Task instructions:
Show, in full, each line of the data that contains "scene".

Raw data:
========
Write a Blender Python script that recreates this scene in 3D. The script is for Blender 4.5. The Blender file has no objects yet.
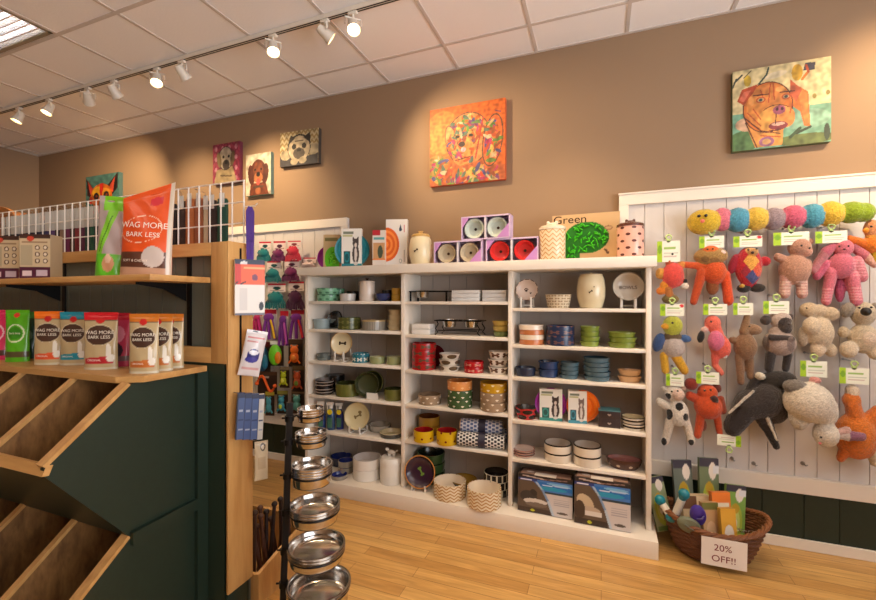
import bpy, bmesh, math, random
import numpy as np
from mathutils import Vector, Matrix, Euler
random.seed(7)
C = bpy.context.scene.collection
# ------------------------------------------------------------------ camera
F_PX, YAW, PCX, PCY, CZ = 421.8, math.radians(21.15), 438.0, 300.6, 1.49
cam_d = bpy.data.cameras.new('camera'); cam = bpy.data.objects.new('camera', cam_d); C.objects.link(cam)
cam_d.sensor_width = 36.0; cam_d.lens = 36.0*F_PX/876.0; cam_d.clip_start = 0.02
cam_d.shift_y = 0.6/876
cam.location = (0, 0, CZ); cam.rotation_euler = (math.pi/2, 0, YAW)
bpy.context.scene.camera = cam
vs = bpy.context.scene.view_settings
vs.view_transform = 'Standard'; vs.look = 'None'; vs.gamma = 1.0; vs.use_curve_mapping = False
vs.exposure = EXPO = 0.08
# room and lighting constants
ROOM = (-6.685, 3.4, -2.6, 3.18, 3.33)          # x0, x1, y0 (behind the camera), y1, ceiling
TROFFER_POWER = 22.0
DIFFUSER_POWER = 3.6
SPOT_SCALE = 2.5
DAYLIGHT = 190.0
SPOT_COL = (1.0, 0.72, 0.42)
world = bpy.data.worlds.new('world'); bpy.context.scene.world = world; world.use_nodes = True
world.node_tree.nodes['Background'].inputs[0].default_value = (0.8, 0.87, 1.0, 1)
world.node_tree.nodes['Background'].inputs[1].default_value = 0.8
# daylight from unseen shop window beside the camera, tilted up to brighten the ceiling
_d = bpy.data.lights.new('window_daylight', 'AREA'); _d.shape = 'RECTANGLE'; _d.size = 4.0; _d.size_y = 2.2; _d.energy = DAYLIGHT; _d.spread = math.radians(140); _d.color = (0.95, 0.97, 1.0)
_o = bpy.data.objects.new('window_daylight', _d); C.objects.link(_o); _o.location = (3.46, -0.4, 1.75); _o.rotation_euler = (math.radians(130), 0, math.radians(90))
# ------------------------------------------------------------------ pixel -> place helpers (camera solve of the photograph)
_s, _c = math.sin(YAW), math.cos(YAW)
def ray(x, y):
    u = (x-PCX)/F_PX; return (-_s+_c*u, _c+_s*u, -(y-PCY)/F_PX)
def atY(x, y, Y):
    r = ray(x, y); t = Y/r[1]; return Vector((r[0]*t, Y, CZ+r[2]*t))
def atX(x, y, X):
    r = ray(x, y); t = X/r[0]; return Vector((X, r[1]*t, CZ+r[2]*t))
def atZ(x, y, Z):
    r = ray(x, y); t = (Z-CZ)/r[2]; return Vector((r[0]*t, r[1]*t, Z))
def depth(X, Y): return -_s*X+_c*Y
def span(px0, px1, Y):
    """x position and true diameter of a round thing centred at distance Y that spans px0..px1"""
    m = (px0+px1)/2; X = atY(m, 300, Y).x; zc = depth(X, Y)
    th = math.atan((m-PCX)/F_PX)
    return X, (px1-px0)/F_PX*zc*math.cos(th), zc
def zat(py, zc): return CZ-(py-PCY)/F_PX*zc
# ------------------------------------------------------------------ materials
def lin(c):
    return tuple((v/12.92 if v <= 0.04045 else ((v+0.055)/1.055)**2.4) for v in (c[0]/255, c[1]/255, c[2]/255))
MATS = {}
def mat(name, col, rough=0.5, metal=0.0, bump=0.0, bscale=40.0, emit=0.0, alpha=1.0, var=0.0, coat=0.0, sheen=0.0):
    if name in MATS: return MATS[name]
    m = bpy.data.materials.new(name); m.use_nodes = True; nt = m.node_tree; b = nt.nodes['Principled BSDF']
    c = lin(col)+(1,)
    b.inputs['Base Color'].default_value = c; b.inputs['Roughness'].default_value = rough; b.inputs['Metallic'].default_value = metal
    b.inputs['Alpha'].default_value = alpha; b.inputs['Coat Weight'].default_value = coat; b.inputs['Sheen Weight'].default_value = sheen
    if emit > 0:
        b.inputs['Emission Color'].default_value = c; b.inputs['Emission Strength'].default_value = emit
    if bump > 0 or var > 0:
        tc = nt.nodes.new('ShaderNodeTexCoord'); n = nt.nodes.new('ShaderNodeTexNoise'); n.inputs['Scale'].default_value = bscale
        n.inputs['Detail'].default_value = 3
        nt.links.new(tc.outputs['Object'], n.inputs['Vector'])
        if bump > 0:
            bp = nt.nodes.new('ShaderNodeBump'); bp.inputs['Strength'].default_value = bump; bp.inputs['Distance'].default_value = 0.004
            nt.links.new(n.outputs['Fac'], bp.inputs['Height']); nt.links.new(bp.outputs['Normal'], b.inputs['Normal'])
        if var > 0:
            r = nt.nodes.new('ShaderNodeMix'); r.data_type = 'RGBA'
            r.inputs['A'].default_value = tuple(v*(1-var) for v in c[:3])+(1,); r.inputs['B'].default_value = tuple(min(1, v*(1+var)) for v in c[:3])+(1,)
            nt.links.new(n.outputs['Fac'], r.inputs['Factor']); nt.links.new(r.outputs['Result'], b.inputs['Base Color'])
    MATS[name] = m; return m
def N(nt, kind, **kw):
    n = nt.nodes.new(kind)
    for k, v in kw.items(): setattr(n, k, v)
    return n
def math_(nt, op, a, b=None, c=None):
    n = N(nt, 'ShaderNodeMath', operation=op)
    for i, v in enumerate((a, b, c)):
        if v is None: continue
        if isinstance(v, (int, float)): n.inputs[i].default_value = v
        else: nt.links.new(v, n.inputs[i])
    return n.outputs[0]
def mixc(nt, fac, A, B):
    r = N(nt, 'ShaderNodeMix', data_type='RGBA')
    nt.links.new(fac, r.inputs['Factor'])
    for k, v in (('A', A), ('B', B)):
        if isinstance(v, tuple): r.inputs[k].default_value = v if len(v) == 4 else v+(1,)
        else: nt.links.new(v, r.inputs[k])
    return r.outputs['Result']
def wood(name, c1, c2, axis='Z', scale=6.0, rough=0.45, knots=True, along=0.12):
    if name in MATS: return MATS[name]
    m = bpy.data.materials.new(name); m.use_nodes = True; nt = m.node_tree; b = nt.nodes['Principled BSDF']
    tc = N(nt, 'ShaderNodeTexCoord'); mp = N(nt, 'ShaderNodeMapping')
    s = [1, 1, 1]; s['XYZ'.index(axis)] = along
    mp.inputs['Scale'].default_value = s
    nt.links.new(tc.outputs['Object'], mp.inputs['Vector'])
    n = N(nt, 'ShaderNodeTexNoise'); n.inputs['Scale'].default_value = scale*3; n.inputs['Detail'].default_value = 5; n.inputs['Distortion'].default_value = 0.6
    nt.links.new(mp.outputs[0], n.inputs['Vector'])
    n2 = N(nt, 'ShaderNodeTexNoise'); n2.inputs['Scale'].default_value = scale*14; nt.links.new(mp.outputs[0], n2.inputs['Vector'])
    f = math_(nt, 'ADD', math_(nt, 'MULTIPLY', n.outputs['Fac'], 0.75), math_(nt, 'MULTIPLY', n2.outputs['Fac'], 0.25))
    rp = N(nt, 'ShaderNodeValToRGB'); rp.color_ramp.elements[0].position = 0.35; rp.color_ramp.elements[1].position = 0.65
    rp.color_ramp.elements[0].color = lin(c1)+(1,); rp.color_ramp.elements[1].color = lin(c2)+(1,)
    nt.links.new(f, rp.inputs['Fac']); out = rp.outputs['Color']
    if knots:
        v = N(nt, 'ShaderNodeTexVoronoi'); v.inputs['Scale'].default_value = 3.2; mp2 = N(nt, 'ShaderNodeMapping')
        s2 = [1, 1, 1]; s2['XYZ'.index(axis)] = 0.7; mp2.inputs['Scale'].default_value = s2
        nt.links.new(tc.outputs['Object'], mp2.inputs['Vector']); nt.links.new(mp2.outputs[0], v.inputs['Vector'])
        k = math_(nt, 'LESS_THAN', v.outputs['Distance'], 0.045)
        out = mixc(nt, k, out, tuple(x*0.35 for x in lin(c1)))
    nt.links.new(out, b.inputs['Base Color']); b.inputs['Roughness'].default_value = rough
    bp = N(nt, 'ShaderNodeBump'); bp.inputs['Strength'].default_value = 0.12; bp.inputs['Distance'].default_value = 0.003
    nt.links.new(n2.outputs['Fac'], bp.inputs['Height']); nt.links.new(bp.outputs[0], b.inputs['Normal'])
    MATS[name] = m; return m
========
Task output:
Write a Blender Python script that recreates this scene in 3D. The script is for Blender 4.5. The Blender file has no objects yet.
C = bpy.context.scene.collection
bpy.context.scene.camera = cam
vs = bpy.context.scene.view_settings
world = bpy.data.worlds.new('world'); bpy.context.scene.world = world; world.use_nodes = True